En 1851, golpea a las puertas del Cerrito la traición. Los "treinta dineros" (400.000 patacones) gestionados por nuestros compatriotas Andrés Lamas y Manuel Herrera y Obes al Imperio del Brasil y entregados personalmente a Urquiza por el catalán Cuyás y Sampere, habían lubricado el "pronunciamiento patriótico" del señor de "San José". Invadido y amenazado por todas las fronteras, el Gobierno del Cerrito se desmorona. Y con él la fortuna de don Norberto Larravide y su salud. Cuatro años después, fallece dejando esposa y diez hijos en la más absoluta ruina, porque don Norberto además, siempre "dio sin apuntar".
Escribe Luis Bonavita: "Sobre las diez cabezas de pocos años cayó la ingratitud.

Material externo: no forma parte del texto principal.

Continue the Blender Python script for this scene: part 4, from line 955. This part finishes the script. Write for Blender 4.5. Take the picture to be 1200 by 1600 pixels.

Demandaron a la viuda caseros y proveedores. Golpea todas las puertas. No hay un alma en la Unión que quiera garantizar la leche que toman sus hijos, los zapatos claveteados que gastan. Las propiedades caerán bajo hipotecas vencidas. En agosto de 1855 la justicia levanta la vara para dejarla caer ciegamente sobre la mujer enloquecida. Pero entonces, de un barco que llega de España, baja un hombre flaco, de piel terrosa, con la muerte dibujándose ya sobre el semblante triste. Llega a la Unión y sube las escaleras ya sin alfombras de la casa de Larravide. Digna, la viuda no quiere mostrar su miseria. El conoció sus días de esplendor. Ya en la puerta, ese viajero comprensivo y noble, deja caer ante la señora conmovida estas palabras últimas: "Disponga de mi nombre y de mis bienes como si fueran suyos".   No eran muchos ya, por cierto, los bienes de Manuel Oribe: apenas una casa en la Unión sobre la calle a la que él diera el nombre de "General Artigas" y que, apenas a dos semanas de concretada su derrota, el gobierno de Joaquín Suárez rebautizaría "8 de octubre". ¿Cómo aquel austero heredero de dos de las más poderosas familias terratenientes que conociera el país, los Viana y los Alzáibar, pudo llegar a esa situación?
Unos pocos párrafos de esta otra correspondencia desde Córdoba donde al frente de los Ejércitos de la Confederación Argentina en cuyas filas pululaban orientales que le siguieran en el destierro, acababa de derrotar al unitario Lavalle en Quebracho Herrado, nos da una clara pauta de ello. Va dirigida a su íntimo amigo Atanasio Aguirre, a su lejana Montevideo.
"Aquí en el ejército hay muchos orientales y, en sus necesidades, todos vienen a que yo los socorra. No me parece que yo debo usar de los fondos del ejército argentino para ayudar a mis compatriotas, pero no tengo más recursos particulares. Dígale a mi mujer que venda media legua de la estancia y usted me manda su importe para continuar aliviando a estos compatriotas".
Todo se había ido en aras de la patria y sus amigos. Pero cuidando de afectar jamás el más preciado de sus patrimonios: la Dignidad.